Film
Keira Knightley, Matthew Beard, Matthew Goode, Benedict Cumberbatch, and Allen Leech in The Imitation Game.
Keira Knightley, Matthew Beard, Matthew Goode, Benedict Cumberbatch, and Allen Leech in The Imitation Game.

The Imitation Game review

by / Dec. 23, 2014 8pm EST

For about 30 years after the end of the Second World War, Alan Turing’s name was unknown to all but a very few. This obscurity persisted despite his crucial wartime role in a project that contributed to the Allied victory. It wasn’t until the mid-1970s that Turing’s signal part in the secret program to crack Germany’s Enigma code was disclosed. Until then there was almost no public mention of British intelligence’s code-breaking operation at Bletchley Park, a near-silence imposed by Britain’s stringent secrecy laws. The disclosures came about 20 years after Turing’s death by suicide, after two years of official harassment and persecution for being gay. 

Since the lifting of that information embargo, Turing has become both a hero of the code-breaking program and as a martyr of the formerly oppressive, sometimes vicious treatment of homosexuals in the British Isles. Morten Tyldum’s The Imitation Game gives us Turing in both of these historical roles. The picture moves along smartly; there’s been an obvious and understandable attempt to filter and streamline Turing’s cryptographic history. Some, well actually a lot, of factual material would necessarily have had to be jettisoned and compacted to fit into a movie time frame. The movie puts its bet on the central character, Turing, cleverly and vividly impersonated by Benedict Cumberbatch. But Tyldum and writer Graham Moore have gone further and wrought changes in the record, exaggerating and inventing, “improving” on it. The tactic is not uncommon in biopics, but the filmmakers’ choices are dramatically conservative and audience-oriented. 

Turing’s long-ignored and now celebrated achievement was to provide critical leadership and ideas in the British effort to break Germany’s daunting code that functioned through the use of Enigma machines, devices that could produce up to 159 million possible encryptions of military messages each day. Turing, a brilliant and  precocious young Cambridge mathematician, was inspired to construct an electromechanical computation machine that could run through an almost immeasurable number of possible combinations, far more than human analysts could ever manage. 

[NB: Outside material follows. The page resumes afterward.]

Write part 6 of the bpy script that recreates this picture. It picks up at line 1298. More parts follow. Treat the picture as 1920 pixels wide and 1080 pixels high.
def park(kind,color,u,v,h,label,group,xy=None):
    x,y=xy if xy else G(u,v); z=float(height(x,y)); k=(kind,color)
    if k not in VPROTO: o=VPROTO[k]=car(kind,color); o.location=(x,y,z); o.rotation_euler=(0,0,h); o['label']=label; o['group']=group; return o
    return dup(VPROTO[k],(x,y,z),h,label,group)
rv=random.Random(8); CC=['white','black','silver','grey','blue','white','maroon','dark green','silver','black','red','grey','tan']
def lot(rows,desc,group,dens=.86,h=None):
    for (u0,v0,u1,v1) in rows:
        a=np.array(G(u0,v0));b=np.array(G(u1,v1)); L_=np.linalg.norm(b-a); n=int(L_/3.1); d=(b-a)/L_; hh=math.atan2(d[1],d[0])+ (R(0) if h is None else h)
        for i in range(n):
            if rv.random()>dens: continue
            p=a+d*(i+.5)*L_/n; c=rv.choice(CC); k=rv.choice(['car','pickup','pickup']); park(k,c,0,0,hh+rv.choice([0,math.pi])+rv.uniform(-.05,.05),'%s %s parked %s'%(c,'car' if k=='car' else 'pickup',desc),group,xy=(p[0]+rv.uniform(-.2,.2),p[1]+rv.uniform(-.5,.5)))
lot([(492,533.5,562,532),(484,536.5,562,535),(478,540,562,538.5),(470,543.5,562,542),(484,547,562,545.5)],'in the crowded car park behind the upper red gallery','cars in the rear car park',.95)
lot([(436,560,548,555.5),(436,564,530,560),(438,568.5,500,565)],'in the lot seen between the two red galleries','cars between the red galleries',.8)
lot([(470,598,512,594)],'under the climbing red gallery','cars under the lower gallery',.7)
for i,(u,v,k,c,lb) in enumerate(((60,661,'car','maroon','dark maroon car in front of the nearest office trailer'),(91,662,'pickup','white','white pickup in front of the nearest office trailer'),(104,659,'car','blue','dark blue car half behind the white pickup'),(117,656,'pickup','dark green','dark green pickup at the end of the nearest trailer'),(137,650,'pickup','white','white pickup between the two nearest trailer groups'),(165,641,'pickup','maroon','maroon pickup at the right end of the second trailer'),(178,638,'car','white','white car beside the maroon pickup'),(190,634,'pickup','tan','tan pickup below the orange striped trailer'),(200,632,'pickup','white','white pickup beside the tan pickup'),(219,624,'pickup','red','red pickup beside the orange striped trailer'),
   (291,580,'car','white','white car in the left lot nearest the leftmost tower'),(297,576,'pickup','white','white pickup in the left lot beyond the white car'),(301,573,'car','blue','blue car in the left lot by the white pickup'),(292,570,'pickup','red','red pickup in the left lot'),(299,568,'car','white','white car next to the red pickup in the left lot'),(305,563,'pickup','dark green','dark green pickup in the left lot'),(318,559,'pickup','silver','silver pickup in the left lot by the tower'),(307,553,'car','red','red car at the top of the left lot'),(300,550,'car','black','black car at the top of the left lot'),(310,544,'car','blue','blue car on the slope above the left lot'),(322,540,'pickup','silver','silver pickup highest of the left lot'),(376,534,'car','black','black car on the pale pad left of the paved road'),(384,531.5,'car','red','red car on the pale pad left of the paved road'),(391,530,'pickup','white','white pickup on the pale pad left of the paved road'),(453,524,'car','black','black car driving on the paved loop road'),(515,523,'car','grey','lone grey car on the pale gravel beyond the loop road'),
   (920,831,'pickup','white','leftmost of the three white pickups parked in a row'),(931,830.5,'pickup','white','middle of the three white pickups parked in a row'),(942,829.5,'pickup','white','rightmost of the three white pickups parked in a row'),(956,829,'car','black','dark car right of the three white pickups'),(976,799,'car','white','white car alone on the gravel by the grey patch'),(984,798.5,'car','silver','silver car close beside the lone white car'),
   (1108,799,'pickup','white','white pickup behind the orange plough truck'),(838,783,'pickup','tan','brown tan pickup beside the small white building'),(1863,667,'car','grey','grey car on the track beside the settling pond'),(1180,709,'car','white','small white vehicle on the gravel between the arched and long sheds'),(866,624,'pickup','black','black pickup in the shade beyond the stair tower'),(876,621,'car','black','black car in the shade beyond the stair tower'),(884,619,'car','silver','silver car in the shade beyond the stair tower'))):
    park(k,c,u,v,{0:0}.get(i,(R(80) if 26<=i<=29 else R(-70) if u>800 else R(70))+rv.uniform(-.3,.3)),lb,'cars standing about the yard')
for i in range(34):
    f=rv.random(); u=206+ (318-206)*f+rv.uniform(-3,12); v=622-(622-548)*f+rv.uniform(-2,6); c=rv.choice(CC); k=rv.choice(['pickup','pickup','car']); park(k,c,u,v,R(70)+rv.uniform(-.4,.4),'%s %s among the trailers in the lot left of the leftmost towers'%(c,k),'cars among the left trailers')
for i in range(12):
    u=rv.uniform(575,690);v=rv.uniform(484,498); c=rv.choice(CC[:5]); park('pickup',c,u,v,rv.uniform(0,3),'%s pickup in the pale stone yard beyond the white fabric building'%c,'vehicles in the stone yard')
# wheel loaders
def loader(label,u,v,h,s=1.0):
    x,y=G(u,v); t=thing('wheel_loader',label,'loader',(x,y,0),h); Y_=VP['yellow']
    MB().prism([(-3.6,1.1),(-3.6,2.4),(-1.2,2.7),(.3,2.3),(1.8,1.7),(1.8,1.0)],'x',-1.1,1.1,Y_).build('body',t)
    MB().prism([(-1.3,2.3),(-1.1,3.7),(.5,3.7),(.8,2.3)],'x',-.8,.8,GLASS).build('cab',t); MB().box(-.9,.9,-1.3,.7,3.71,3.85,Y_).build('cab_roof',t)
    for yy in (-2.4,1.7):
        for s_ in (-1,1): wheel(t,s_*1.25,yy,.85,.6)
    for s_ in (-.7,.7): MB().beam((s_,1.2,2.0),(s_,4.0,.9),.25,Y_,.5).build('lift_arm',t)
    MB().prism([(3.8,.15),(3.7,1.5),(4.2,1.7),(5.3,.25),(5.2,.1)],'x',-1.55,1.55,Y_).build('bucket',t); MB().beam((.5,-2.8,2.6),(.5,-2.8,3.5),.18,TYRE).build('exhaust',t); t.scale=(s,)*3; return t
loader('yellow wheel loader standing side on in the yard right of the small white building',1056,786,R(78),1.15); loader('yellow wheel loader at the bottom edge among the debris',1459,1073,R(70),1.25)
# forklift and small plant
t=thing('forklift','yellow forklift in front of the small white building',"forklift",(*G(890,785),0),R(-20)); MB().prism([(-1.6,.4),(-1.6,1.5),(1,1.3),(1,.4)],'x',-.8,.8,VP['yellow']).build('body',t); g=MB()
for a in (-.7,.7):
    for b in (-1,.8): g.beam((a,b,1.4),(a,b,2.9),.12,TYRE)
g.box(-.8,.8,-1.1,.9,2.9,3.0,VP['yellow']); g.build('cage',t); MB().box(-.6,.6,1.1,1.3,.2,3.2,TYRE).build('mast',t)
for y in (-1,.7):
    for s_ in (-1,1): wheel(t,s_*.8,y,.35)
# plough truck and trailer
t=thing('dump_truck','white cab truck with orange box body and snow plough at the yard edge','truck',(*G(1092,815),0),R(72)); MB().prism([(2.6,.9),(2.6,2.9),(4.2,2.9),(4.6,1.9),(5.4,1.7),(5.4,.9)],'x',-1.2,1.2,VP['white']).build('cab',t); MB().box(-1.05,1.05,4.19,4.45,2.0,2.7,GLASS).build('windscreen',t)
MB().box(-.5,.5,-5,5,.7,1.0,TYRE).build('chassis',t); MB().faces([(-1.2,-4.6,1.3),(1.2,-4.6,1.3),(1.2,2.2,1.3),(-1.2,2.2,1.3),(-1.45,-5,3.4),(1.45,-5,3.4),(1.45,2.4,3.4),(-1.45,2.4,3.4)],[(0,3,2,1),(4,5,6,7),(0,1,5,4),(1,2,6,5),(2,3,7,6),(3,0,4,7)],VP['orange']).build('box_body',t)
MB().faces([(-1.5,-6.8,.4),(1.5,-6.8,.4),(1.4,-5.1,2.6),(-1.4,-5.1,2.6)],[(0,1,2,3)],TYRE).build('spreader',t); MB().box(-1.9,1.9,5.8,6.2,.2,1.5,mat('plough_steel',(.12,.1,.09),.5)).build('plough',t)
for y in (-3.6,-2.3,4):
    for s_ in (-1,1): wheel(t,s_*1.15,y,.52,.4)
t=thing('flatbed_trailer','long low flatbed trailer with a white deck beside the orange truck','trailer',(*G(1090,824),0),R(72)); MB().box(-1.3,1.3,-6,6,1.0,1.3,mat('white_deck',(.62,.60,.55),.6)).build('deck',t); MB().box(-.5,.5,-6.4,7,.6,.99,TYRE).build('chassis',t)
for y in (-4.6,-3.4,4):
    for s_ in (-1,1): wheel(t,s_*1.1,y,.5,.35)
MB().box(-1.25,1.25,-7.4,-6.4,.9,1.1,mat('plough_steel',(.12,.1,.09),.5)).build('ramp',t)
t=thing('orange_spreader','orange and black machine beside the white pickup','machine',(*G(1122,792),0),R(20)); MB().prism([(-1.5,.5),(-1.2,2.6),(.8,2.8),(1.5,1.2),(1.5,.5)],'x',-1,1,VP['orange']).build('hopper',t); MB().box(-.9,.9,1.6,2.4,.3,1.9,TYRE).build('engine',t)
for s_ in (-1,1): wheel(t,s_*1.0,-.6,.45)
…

The Imitation Game’s complementary dramatic engine revolves around resistance to Turing’s incomprehensible and very expensive idea, by both other cryptographers and his superior, Naval Commander Denniston (Charles Dance). In turn, this skepticism is spurred by the movie’s conception of Turing’s queer-fellow personality, his impenetrably self-centered cluelessness, and arrogant-seeming assurance. In the picture’s first half the effect is as if Peter O’Toole was playing Shaw’s Henry Higgins as a case of autism spectrum disorder. The film deftly uses this creative depiction for amusement and dramatic effect. (At one point, working alone in a corner, Turing is told by a colleague that he and the others are going to lunch. Turing takes this in as incidental information rather than an invitation.) Cumberbatch mostly succeeds in bringing the movie’s conceit off. His Turing is a kind of comic but poignant genius. It’s part of that creative concept that this genius is brought out of his solipsistic isolation through his relationship with a young Oxford math whiz (Keira Knightley) whose neglected talent and skills he recognizes. 

Although the movie’s dramatic arc is consistently entertaining, the truth was at once more complex and more mundane. It must have proved really difficult to extract a useable narrative from Andrew Hodge’s long, dense, and somewhat stilted 1983 Turing biography, credited as a primary source. Despite the credit, there’s only a limited general resemblance between the book’s story and the movie’s portrayal. 

Intermittently, Imitation Game shifts backward to Turing’s experiences at boarding school (Alex Lawther is the younger Turing) and forward to the cruelly stupid prosecution of him as a homosexual degenerate in the 1950s. Tyldum handles all this skillfully. Despite the historical hokum, the movie manages to make its points and to keep its story line involving.

Ironically, the real Turing, a shy, private man, if by no means an isolated recluse, would probably have disapproved of it. 

Opens Christmas Day at the Amherst and Eastern Hills Mall Theatres.